What is National Reconciliation Week?

https://www.reconciliation.org.au/

National Reconciliation Week started as the Week of Prayer for Reconciliation in 1993 Under the guidance of the Council for Aboriginal Reconciliation (now Reconciliation
Australia), it evolved into the week-long celebration.

Every year, it is held between two significant milestones in Australia’s history, May 27 and June 3. May 27 is the anniversary of the 1967 referendum. More than 90 per cent of Australians voted ‘Yes’ to count Aboriginal and Torres Strait Islander peoples in the census and give the Australian Government the power to make laws for Aboriginal and Torres Strait Islander peoples. The day before 26th of May, is National Sorry Day, which was first held in Sydney in 1998 and is now commemorated nationally to remember and honour the Stolen Generations.

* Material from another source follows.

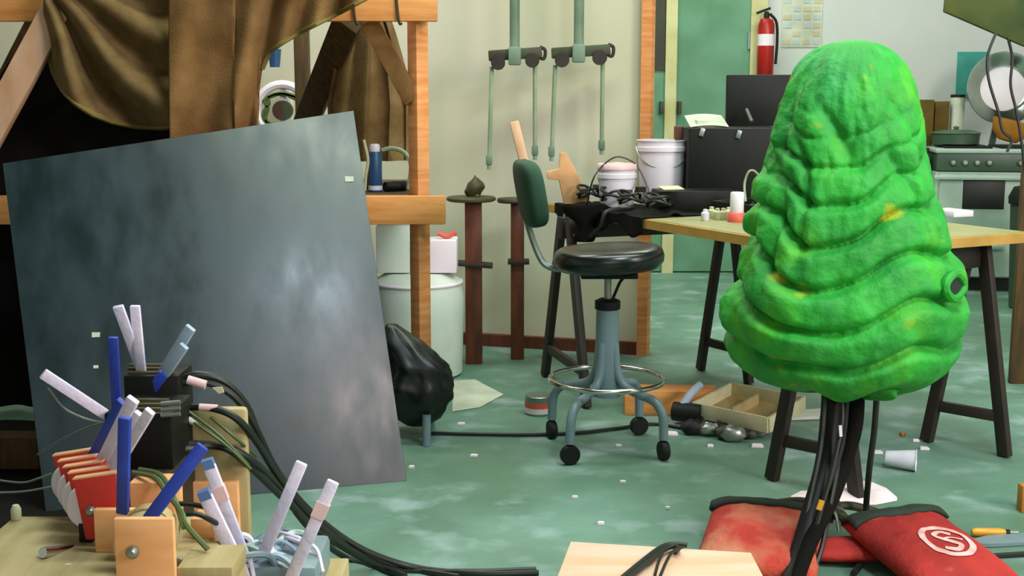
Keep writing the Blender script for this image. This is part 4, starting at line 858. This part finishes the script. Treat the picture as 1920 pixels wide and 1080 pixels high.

We spend this week learning about Australia’s Indigenous people and the impact that us, the settlers have had on the people. We look at the past, but also the future as well. How we can make things better. How including the Indigenous people can actually help towards the Australian society.

The theme for this National Reconciliation Week is  – Don’t make History a Mystery. My plan for this week is to then, do some research and then share it with you. I’m not sure what I am going to look into…So watch this space for more! We will all learn a little something.

Where I work we are to make a pledge of how we are going to help History becoming a Mystery.

National Sorry Day

May the 26th is a poignant here in Australia it is “National Sorry Day”. This day is significant because it symbolises the Day where the Australian Parliament publicly apologised to the Indigenous people of Australia (the Aboriginal people).

It’s a time to reflect on what the Settlers did to the Indigenous people of this land, not only what we did to their land when we came over to “settle” Also the “certain situations” that have happened over the years. (I’m at Work right now, but on Friday I should be able to write more about this). National Sorry Day is also a part of Australia’s Reconciliation Week.